When Al Ashley first began peeking inside Los Angeles’ Jewish day schools to review their business practices, it was partly for personal reasons: He wanted to make sure his three children would get a sound education.

“I thought, hopefully, it would be a benefit to our children, our friends’ children and the community,” recalled Ashley, 88, a Brooklyn-born CPA. 

That was 30 years ago. Since then, Ashley’s volunteer efforts with BJE — Builders of Jewish Education have blossomed into a pro bono second career helping day schools reform and strengthen their financial systems. Over the past three decades, Ashley has spent thousands of hours creating fiscal and operational guidelines that the BJE has compiled into two editions of its “Guide to Governance, Finance and Tax Issues for Jewish Day Schools and Yeshivot,” which is now distributed nationally. His work has made a profound and lasting impact on Jewish education in Los Angeles and beyond, colleagues say.

Just don’t praise Ashley too publicly (he initially shied away from being interviewed for this article). “I’ve always liked to stay in the background,” he said with a dismissive wave and a smile.

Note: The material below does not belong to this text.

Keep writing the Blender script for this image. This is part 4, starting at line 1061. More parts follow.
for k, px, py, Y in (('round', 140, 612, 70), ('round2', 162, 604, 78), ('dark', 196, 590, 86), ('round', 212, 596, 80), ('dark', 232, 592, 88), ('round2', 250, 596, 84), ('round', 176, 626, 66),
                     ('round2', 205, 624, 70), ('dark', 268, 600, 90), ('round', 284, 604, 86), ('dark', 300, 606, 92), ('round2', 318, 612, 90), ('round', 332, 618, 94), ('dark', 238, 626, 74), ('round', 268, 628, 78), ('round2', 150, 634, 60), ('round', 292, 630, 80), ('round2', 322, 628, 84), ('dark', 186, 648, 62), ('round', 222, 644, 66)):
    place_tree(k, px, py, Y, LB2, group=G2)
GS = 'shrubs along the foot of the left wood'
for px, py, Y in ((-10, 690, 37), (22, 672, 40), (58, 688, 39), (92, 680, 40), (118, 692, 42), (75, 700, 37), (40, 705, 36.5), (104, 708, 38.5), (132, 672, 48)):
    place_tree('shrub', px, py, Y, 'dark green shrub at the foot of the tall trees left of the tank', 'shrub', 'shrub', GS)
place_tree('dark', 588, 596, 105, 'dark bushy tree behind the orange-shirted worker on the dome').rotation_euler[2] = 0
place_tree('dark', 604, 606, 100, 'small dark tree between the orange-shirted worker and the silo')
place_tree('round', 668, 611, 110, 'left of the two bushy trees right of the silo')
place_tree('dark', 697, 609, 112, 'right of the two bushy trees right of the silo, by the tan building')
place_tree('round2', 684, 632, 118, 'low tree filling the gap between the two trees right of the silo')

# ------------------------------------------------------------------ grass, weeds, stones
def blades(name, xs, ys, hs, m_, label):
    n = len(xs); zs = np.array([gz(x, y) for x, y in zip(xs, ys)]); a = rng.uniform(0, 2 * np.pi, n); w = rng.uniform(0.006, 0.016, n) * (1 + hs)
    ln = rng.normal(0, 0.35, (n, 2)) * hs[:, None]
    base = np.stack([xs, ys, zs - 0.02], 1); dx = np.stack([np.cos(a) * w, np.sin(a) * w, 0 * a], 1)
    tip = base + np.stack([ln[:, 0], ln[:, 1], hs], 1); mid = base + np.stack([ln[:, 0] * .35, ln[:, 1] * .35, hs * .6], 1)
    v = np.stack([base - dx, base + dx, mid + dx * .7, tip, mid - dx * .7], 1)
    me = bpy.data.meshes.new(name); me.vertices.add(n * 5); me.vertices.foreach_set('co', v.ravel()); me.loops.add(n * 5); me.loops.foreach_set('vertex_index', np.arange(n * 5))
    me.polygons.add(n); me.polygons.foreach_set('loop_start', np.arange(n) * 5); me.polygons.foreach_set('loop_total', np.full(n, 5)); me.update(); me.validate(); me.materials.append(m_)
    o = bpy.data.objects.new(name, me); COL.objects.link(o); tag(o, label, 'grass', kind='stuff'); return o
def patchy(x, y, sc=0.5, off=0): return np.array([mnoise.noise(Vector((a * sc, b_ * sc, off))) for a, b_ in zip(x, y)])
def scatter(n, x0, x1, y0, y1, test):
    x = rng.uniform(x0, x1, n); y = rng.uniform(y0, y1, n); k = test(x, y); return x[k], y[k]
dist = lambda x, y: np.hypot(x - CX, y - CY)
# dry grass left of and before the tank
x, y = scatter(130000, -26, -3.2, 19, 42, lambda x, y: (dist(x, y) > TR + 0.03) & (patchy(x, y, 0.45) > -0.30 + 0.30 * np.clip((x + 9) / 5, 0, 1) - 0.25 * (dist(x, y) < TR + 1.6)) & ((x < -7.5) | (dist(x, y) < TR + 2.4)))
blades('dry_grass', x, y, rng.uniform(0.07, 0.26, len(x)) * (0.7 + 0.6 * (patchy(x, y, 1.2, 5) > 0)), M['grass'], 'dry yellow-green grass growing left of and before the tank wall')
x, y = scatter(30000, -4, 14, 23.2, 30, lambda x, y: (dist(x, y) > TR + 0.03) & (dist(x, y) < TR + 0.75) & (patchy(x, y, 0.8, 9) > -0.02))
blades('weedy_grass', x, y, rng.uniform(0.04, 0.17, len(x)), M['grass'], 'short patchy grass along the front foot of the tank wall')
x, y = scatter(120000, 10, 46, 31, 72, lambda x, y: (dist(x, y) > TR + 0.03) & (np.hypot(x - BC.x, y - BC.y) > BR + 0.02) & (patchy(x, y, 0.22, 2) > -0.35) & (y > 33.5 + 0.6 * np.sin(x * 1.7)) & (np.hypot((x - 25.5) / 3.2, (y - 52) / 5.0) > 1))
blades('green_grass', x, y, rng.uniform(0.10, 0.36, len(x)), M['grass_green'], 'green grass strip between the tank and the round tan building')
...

Ashley honed his expertise in money matters during a 45-year career in the entertainment industry — first, as treasurer of the Ashley-Famous Agency (now ICM Partners), founded by his brother, Ted Ashley; then, as chief financial and administrative officer of Warner Bros. television distribution operations. When he began joining his wife, Hilda, at BJE meetings in the early 1980s, he brought with him a principle upon which he had come to rely: Always do things correctly, the proper way.